Goal of the exercise: Exactly reproduce each line of the listing that follows.

Extracted data entries:
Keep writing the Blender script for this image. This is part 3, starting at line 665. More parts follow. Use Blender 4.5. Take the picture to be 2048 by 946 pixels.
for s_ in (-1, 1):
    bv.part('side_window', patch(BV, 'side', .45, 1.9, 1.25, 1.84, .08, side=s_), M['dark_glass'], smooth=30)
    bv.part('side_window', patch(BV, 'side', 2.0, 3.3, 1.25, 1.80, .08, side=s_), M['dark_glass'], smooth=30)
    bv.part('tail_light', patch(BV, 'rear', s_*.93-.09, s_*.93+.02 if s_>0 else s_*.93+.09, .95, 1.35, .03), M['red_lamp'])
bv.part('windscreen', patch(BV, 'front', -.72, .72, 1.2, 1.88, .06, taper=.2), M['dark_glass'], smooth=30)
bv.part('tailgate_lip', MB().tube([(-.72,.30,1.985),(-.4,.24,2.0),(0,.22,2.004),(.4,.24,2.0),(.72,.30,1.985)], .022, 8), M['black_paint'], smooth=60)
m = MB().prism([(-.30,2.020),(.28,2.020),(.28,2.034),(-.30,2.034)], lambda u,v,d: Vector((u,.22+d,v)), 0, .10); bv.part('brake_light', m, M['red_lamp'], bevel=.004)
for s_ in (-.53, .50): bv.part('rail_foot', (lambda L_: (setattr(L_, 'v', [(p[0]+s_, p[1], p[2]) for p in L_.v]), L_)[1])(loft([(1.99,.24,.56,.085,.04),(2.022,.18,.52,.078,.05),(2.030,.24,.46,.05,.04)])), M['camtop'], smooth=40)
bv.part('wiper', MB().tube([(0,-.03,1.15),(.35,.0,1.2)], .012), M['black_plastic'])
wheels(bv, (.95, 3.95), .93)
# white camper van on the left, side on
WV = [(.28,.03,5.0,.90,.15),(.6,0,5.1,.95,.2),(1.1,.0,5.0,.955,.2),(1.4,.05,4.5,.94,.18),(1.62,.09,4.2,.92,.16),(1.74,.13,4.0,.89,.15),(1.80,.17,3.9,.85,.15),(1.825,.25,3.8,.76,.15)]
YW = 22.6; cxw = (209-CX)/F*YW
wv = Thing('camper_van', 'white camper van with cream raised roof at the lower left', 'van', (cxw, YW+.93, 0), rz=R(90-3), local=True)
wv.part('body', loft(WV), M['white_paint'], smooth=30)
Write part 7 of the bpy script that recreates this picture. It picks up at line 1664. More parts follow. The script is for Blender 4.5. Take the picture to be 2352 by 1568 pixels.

The result:
Keep writing the Blender script for this image. This is part 3, starting at line 665. More parts follow. Use Blender 4.5. Take the picture to be 2048 by 946 pixels.
for s_ in (-1, 1):
    bv.part('side_window', patch(BV, 'side', .45, 1.9, 1.25, 1.84, .08, side=s_), M['dark_glass'], smooth=30)
    bv.part('side_window', patch(BV, 'side', 2.0, 3.3, 1.25, 1.80, .08, side=s_), M['dark_glass'], smooth=30)
    bv.part('tail_light', patch(BV, 'rear', s_*.93-.09, s_*.93+.02 if s_>0 else s_*.93+.09, .95, 1.35, .03), M['red_lamp'])
bv.part('windscreen', patch(BV, 'front', -.72, .72, 1.2, 1.88, .06, taper=.2), M['dark_glass'], smooth=30)
bv.part('tailgate_lip', MB().tube([(-.72,.30,1.985),(-.4,.24,2.0),(0,.22,2.004),(.4,.24,2.0),(.72,.30,1.985)], .022, 8), M['black_paint'], smooth=60)
m = MB().prism([(-.30,2.020),(.28,2.020),(.28,2.034),(-.30,2.034)], lambda u,v,d: Vector((u,.22+d,v)), 0, .10); bv.part('brake_light', m, M['red_lamp'], bevel=.004)
for s_ in (-.53, .50): bv.part('rail_foot', (lambda L_: (setattr(L_, 'v', [(p[0]+s_, p[1], p[2]) for p in L_.v]), L_)[1])(loft([(1.99,.24,.56,.085,.04),(2.022,.18,.52,.078,.05),(2.030,.24,.46,.05,.04)])), M['camtop'], smooth=40)
bv.part('wiper', MB().tube([(0,-.03,1.15),(.35,.0,1.2)], .012), M['black_plastic'])
wheels(bv, (.95, 3.95), .93)
# white camper van on the left, side on
WV = [(.28,.03,5.0,.90,.15),(.6,0,5.1,.95,.2),(1.1,.0,5.0,.955,.2),(1.4,.05,4.5,.94,.18),(1.62,.09,4.2,.92,.16),(1.74,.13,4.0,.89,.15),(1.80,.17,3.9,.85,.15),(1.825,.25,3.8,.76,.15)]
YW = 22.6; cxw = (209-CX)/F*YW
wv = Thing('camper_van', 'white camper van with cream raised roof at the lower left', 'van', (cxw, YW+.93, 0), rz=R(90-3), local=True)
wv.part('body', loft(WV), M['white_paint'], smooth=30)
Write part 7 of the bpy script that recreates this picture. It picks up at line 1664. More parts follow. The script is for Blender 4.5. Take the picture to be 2352 by 1568 pixels.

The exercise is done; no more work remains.